L’Algérie assiste, impuissante, à une dégringolade économique silencieuse mais brutale. Selon les récentes estimations de l’Agence nationale d’orientation nigériane (NOA), relayées par The Explainer, le Nigeria devrait supplanter l’Algérie dès 2025 en tant que troisième puissance économique d’Afrique. Ce n’est pas qu’un simple jeu de chiffres : c’est le reflet d’un effondrement structurel et d’un échec de gouvernance économique persistant.
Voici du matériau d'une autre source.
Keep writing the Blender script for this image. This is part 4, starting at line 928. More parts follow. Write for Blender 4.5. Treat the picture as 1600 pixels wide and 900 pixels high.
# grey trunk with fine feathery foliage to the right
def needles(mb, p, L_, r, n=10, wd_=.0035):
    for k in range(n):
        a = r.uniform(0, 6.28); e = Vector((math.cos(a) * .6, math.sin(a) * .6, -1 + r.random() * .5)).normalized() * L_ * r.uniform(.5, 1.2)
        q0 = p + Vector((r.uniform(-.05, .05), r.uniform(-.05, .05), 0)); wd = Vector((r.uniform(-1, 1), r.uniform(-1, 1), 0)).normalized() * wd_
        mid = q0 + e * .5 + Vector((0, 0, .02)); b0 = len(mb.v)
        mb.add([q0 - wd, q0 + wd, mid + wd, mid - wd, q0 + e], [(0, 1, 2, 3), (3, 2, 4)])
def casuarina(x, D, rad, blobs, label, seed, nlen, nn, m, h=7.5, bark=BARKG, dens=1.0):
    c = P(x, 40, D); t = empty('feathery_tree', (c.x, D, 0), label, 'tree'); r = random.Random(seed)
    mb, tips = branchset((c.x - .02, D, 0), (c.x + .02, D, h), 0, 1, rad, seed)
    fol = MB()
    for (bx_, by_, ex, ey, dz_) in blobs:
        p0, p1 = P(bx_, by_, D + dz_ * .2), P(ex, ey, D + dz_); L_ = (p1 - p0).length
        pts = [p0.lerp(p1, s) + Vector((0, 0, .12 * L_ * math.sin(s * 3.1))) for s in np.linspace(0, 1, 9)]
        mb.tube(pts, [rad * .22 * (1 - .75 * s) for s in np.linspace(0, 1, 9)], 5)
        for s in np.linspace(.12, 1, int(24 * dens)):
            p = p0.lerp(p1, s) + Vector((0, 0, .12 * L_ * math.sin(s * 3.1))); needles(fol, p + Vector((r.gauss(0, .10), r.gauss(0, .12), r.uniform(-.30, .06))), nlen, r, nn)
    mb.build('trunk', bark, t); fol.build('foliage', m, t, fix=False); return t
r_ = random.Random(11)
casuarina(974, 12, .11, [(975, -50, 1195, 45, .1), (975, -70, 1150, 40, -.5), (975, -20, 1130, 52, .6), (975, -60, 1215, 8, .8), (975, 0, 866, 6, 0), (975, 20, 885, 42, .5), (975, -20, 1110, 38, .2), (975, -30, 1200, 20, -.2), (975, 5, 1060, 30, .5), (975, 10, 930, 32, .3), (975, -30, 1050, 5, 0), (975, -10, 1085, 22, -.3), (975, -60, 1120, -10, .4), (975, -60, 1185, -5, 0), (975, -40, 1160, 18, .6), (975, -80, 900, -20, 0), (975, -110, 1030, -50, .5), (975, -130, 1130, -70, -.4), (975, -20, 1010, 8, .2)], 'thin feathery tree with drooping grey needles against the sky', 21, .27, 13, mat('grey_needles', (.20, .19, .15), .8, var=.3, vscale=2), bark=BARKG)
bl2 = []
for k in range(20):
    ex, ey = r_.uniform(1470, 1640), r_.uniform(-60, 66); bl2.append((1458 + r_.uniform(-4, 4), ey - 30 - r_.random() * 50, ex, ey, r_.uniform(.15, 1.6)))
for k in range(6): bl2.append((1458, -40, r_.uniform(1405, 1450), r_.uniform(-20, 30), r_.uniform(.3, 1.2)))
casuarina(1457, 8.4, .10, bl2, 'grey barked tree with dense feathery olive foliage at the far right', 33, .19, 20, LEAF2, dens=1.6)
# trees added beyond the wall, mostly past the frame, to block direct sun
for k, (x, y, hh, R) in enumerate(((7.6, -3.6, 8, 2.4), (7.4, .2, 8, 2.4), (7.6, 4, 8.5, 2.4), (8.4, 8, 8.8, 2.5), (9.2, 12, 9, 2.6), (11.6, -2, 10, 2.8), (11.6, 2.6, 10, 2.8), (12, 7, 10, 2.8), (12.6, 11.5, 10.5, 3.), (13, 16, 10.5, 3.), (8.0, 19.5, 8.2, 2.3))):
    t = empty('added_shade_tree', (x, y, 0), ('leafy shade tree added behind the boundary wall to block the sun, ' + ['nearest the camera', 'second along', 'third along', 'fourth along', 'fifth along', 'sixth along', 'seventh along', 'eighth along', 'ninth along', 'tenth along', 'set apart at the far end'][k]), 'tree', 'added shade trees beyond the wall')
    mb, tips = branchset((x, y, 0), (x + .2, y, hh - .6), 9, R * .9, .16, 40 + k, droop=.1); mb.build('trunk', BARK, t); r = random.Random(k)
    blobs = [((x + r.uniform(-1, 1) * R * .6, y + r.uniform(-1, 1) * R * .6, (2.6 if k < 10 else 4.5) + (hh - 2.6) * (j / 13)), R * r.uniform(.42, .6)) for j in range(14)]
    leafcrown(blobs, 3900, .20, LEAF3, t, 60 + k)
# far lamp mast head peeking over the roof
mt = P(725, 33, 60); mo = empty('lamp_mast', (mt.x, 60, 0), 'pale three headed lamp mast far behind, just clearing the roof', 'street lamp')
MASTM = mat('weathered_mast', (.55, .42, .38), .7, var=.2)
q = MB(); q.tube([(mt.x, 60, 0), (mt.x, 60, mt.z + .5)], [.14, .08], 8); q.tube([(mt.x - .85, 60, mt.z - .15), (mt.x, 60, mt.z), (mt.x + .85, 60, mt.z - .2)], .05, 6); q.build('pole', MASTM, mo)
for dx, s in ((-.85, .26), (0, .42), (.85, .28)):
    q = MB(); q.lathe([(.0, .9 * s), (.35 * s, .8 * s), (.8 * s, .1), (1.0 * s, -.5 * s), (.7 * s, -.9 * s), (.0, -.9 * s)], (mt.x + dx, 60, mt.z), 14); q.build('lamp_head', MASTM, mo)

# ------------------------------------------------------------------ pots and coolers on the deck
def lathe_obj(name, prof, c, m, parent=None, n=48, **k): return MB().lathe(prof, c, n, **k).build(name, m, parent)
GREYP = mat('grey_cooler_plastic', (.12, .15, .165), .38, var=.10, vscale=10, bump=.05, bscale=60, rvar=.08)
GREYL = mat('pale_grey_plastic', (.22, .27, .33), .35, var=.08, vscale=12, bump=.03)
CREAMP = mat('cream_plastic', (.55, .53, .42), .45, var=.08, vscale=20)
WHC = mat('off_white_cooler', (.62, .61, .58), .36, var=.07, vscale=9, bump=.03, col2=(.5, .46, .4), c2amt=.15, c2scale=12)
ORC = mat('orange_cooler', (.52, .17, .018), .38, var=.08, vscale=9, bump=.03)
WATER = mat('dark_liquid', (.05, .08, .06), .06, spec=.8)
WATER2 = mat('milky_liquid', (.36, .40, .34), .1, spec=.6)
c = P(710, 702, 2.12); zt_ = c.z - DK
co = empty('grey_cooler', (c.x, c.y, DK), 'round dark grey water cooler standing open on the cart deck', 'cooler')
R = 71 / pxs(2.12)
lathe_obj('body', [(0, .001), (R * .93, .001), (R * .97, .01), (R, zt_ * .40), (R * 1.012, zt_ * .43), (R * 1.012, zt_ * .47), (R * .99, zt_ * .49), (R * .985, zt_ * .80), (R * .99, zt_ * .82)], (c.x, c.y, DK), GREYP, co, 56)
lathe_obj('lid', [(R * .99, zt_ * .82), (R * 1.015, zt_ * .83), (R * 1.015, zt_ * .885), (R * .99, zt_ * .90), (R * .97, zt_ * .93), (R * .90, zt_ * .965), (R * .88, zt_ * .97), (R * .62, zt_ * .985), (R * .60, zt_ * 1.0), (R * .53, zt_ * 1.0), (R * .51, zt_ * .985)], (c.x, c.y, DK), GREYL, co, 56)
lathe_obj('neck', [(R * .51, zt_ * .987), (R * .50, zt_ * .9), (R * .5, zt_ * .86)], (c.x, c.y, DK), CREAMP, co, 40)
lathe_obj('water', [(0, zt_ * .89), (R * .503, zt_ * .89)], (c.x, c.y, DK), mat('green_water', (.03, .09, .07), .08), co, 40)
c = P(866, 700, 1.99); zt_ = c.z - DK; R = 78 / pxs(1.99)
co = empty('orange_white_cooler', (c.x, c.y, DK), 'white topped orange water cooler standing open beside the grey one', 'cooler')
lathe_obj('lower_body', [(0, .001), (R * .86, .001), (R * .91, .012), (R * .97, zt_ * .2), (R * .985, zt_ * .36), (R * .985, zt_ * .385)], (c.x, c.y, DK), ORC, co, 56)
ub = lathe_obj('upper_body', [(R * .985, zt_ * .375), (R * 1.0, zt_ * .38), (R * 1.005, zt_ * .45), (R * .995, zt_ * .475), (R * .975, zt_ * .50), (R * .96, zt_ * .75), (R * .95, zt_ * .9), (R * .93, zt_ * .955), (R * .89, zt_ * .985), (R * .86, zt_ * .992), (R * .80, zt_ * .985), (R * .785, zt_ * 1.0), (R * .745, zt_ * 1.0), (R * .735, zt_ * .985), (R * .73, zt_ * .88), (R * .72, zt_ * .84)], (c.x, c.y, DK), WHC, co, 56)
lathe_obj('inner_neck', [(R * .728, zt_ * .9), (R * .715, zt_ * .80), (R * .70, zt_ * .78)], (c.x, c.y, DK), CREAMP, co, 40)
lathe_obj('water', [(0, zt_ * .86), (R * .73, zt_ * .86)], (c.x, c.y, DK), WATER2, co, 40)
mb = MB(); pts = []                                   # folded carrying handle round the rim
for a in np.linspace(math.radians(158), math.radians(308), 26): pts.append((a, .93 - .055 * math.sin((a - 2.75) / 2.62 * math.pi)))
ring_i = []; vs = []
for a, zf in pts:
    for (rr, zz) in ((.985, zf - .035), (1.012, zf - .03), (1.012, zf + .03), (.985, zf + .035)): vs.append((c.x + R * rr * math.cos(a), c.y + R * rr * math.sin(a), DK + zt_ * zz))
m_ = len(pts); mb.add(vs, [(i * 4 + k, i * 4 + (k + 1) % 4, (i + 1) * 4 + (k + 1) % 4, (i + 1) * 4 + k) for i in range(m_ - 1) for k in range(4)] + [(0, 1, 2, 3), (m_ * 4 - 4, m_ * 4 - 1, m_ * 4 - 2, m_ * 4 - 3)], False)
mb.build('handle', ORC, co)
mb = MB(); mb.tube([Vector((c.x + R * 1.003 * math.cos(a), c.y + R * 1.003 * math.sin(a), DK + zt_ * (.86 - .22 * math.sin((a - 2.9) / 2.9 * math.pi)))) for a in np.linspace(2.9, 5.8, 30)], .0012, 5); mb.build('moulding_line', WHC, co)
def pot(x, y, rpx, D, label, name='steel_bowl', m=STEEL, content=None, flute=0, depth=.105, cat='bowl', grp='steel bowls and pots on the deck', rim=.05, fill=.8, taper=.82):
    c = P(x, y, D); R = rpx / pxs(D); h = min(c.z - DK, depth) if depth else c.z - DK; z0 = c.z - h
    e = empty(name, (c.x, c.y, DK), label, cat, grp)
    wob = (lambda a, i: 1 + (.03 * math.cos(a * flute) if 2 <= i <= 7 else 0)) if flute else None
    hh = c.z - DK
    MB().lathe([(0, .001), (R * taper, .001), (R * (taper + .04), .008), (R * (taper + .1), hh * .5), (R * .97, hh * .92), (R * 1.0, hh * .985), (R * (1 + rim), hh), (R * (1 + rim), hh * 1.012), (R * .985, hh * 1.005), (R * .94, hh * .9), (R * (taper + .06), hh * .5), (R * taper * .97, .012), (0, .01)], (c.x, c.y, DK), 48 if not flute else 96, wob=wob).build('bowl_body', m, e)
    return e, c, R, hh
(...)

Alors que le Nigeria, pourtant confronté à des défis colossaux – insécurité, inflation, instabilité monétaire – parvient à tirer parti de la vitalité de son économie informelle, de l’innovation numérique et de la diversification sectorielle, l’Algérie s’enlise dans son dogme rentier. Le pétrole et le gaz représentent encore plus de 90 % des exportations et 60 % du budget de l’État, exposant le pays à chaque choc pétrolier comme à un tsunami budgétaire. Pendant ce temps, le Nigeria, grâce à une réévaluation de son PIB nominal à 243,7 milliards de dollars (contre 247,6 milliards pour l’Algérie), et une croissance réelle cumulée de 81,8 % entre 2019 et 2024, consolide une économie résiliente et tournée vers l’avenir.
Ce déclassement illustre un mal bien plus profond : l’immobilisme institutionnel algérien. Malgré une jeunesse nombreuse, une position géographique stratégique, et d’immenses ressources naturelles, l’Algérie reste prisonnière d’une économie figée, dominée par une bureaucratie étouffante, une législation rigide, un climat des affaires dissuasif, et un appareil productif déserté.
Depuis deux décennies, les discours de réforme se succèdent mais ne produisent que de la poudre aux yeux. L’entrepreneuriat est étouffé, l’investissement privé marginalisé, et l’investissement étranger, vital pour tout développement moderne, se détourne. En 2024, le pays ne se classe que 91e au FM Resilience Index, loin derrière ses voisins immédiats.
Certes, l’Algérie a enregistré 5,1 milliards de dollars d’exportations hors hydrocarbures en 2023, principalement dans l’agriculture. Mais cette embellie reste superficielle : 45 % des besoins alimentaires sont encore importés, mettant à mal les réserves de change et révélant l’insuffisance des politiques de souveraineté alimentaire.
Le numérique, la transition verte, les énergies renouvelables, les services – tous les moteurs de croissance du XXIe siècle – sont absents de la stratégie économique algérienne. Pire encore, la fuite des cerveaux s’accélère, vidant le pays de son capital humain le plus dynamique. Des milliers de jeunes formés, diplômés, innovants, préfèrent tenter leur chance à l’étranger, abandonnant un système qui les marginalise.
L’Algérie n’est pas victime d’un complot international ni d’un désordre mondial injuste. Elle est victime de son incapacité chronique à se réformer. Là où d’autres pays africains prennent des risques, innovent, investissent dans l’éducation, la transition énergétique ou les technologies émergentes, Alger reste figée dans une économie d’hier, arc-boutée sur des recettes obsolètes.
L’illusion que les hydrocarbures suffiront à éternellement financer le contrat social s’effondre. Les recettes pétrolières ne peuvent plus masquer l’absence d’une vision industrielle, la fragilité de l’appareil productif et l’érosion du lien entre les jeunes générations et leur avenir national.
Le déclassement annoncé au profit du Nigeria doit agir comme une gifle stratégique. Il n’est plus temps de tergiverser. L’Algérie doit choisir entre une réforme économique radicale et courageuse ou l’effacement progressif de la scène continentale.
Car l’enjeu n’est pas seulement économique. Il est aussi social, politique, et existentiel. Une nation sans vision est une nation en déclin. Et aujourd’hui, c’est tout l’avenir algérien qui vacille.